In concorso, una manciata di titoli scelti apposta per far dire allo spettatore “due ore di vita buttate via”. Frase che abbiamo sempre odiato, ma finiremo per rivalutare: del resto quando in un film tutti i personaggi sono catatonici o uno esce prima della fine oppure rimpiange il tempo perso. E comincia ad apprezzare un film rumeno tutto in un sanatorio degli anni Trenta: il protagonista soffre di tubercolosi ossea, viene ingessato dalla vita al collo, cinque minuti dopo i titoli di testa. Entrambi gli esempi sono reali, del primo vogliamo dimenticare anche il titolo, il secondo è “Scarred Hearts” di Rude Jude.

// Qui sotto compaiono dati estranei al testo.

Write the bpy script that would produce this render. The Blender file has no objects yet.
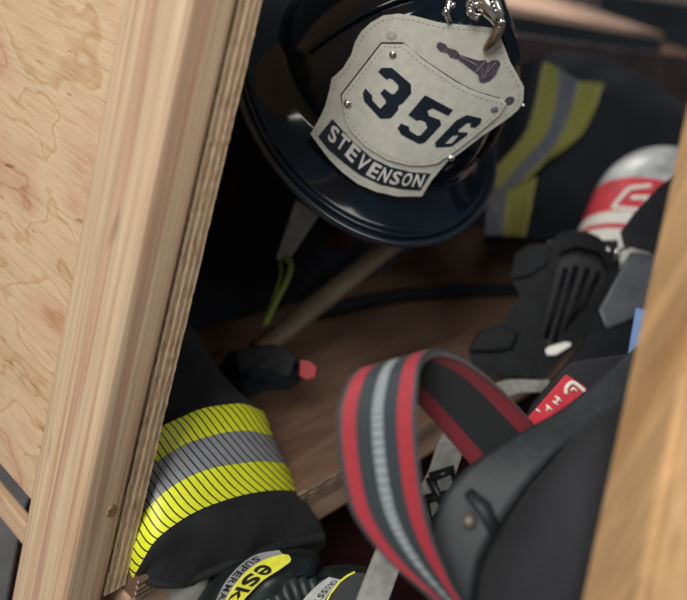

Per salvarci – e per curiosità, a Locarno esiste da cinque anni un workshop dedicato ai giovani critici diretto da Eric Kohn di IndieWire, sito che recensisce pressoché tutto, con idee e buona scrittura – siamo andati alla tavola rotonda “Cultures of Criticism in Digital Age”. Eric Khon era appunto il maestro di cerimonie, circondato da nerd che si sarebbero potuti trasportare senza danni in un episodio di “The Big Bang Theory”: scarpe grosse, calzini a righe, occhiali con montatura nera, un blocchetto per appunti invece del tablet. Ha ancora senso la critica ai tempi di Buzzfeed, delle gallery, degli articoli-lista, dei social network, dell’uno-vale-uno in materia di giudizi? Se lo chiedono anche i giovani critici, senza arrivare a conclusioni degne di nota. Neppure originali: o racconti film di cui nessuno parla (ma allora devi scordare i clic e puntare alla nicchia), o racconti gli stessi film che raccontano tutti (allora i clic arrivano, e però per farti chiamare critico va fatto in maniera originale). E perché siamo tutti qui a Locarno, a vedere i film nella stessa sala buia, quando potremo vederli a casa con comodi link? Qui una risposta non l’ha data nessuno.
Eric Khon
Hanno preferito rilanciare con citazioni di André Bazin – sì, proprio lui, il francese che fondò i “Cahiers du cinéma” ha conquistato anche i nativi digitali. Che, detto tra noi, coltivano in cuore una voglia di cineclub con dibattito che sembrava sparita da un paio di generazioni almeno. Tutto sembra filare liscio, quando qualcuno nomina “Suicide Squad”, uscito negli Usa lo scorso weekend: critiche pessime e incassi alle stelle. Naturalmente si prendono le distanze, naturalmente si deplorano i blogger in combutta con Hollywood, naturalmente si deplora la donna oggetto Margot Robbie. Naturalmente ci si autoproclama scomodi e incorruttibili. Insomma, giovani e già sulla via del lamento. A distinguersi, Kevin Lee, l’unico dei convegnisti che fa critica veramente “digital”. In formato video. Tre minuti di geniale montaggio sulle donne di “Ghostbuster” – il primo – per mostrare quanto era stato cafone Bill Murray con Sigourney Weaver.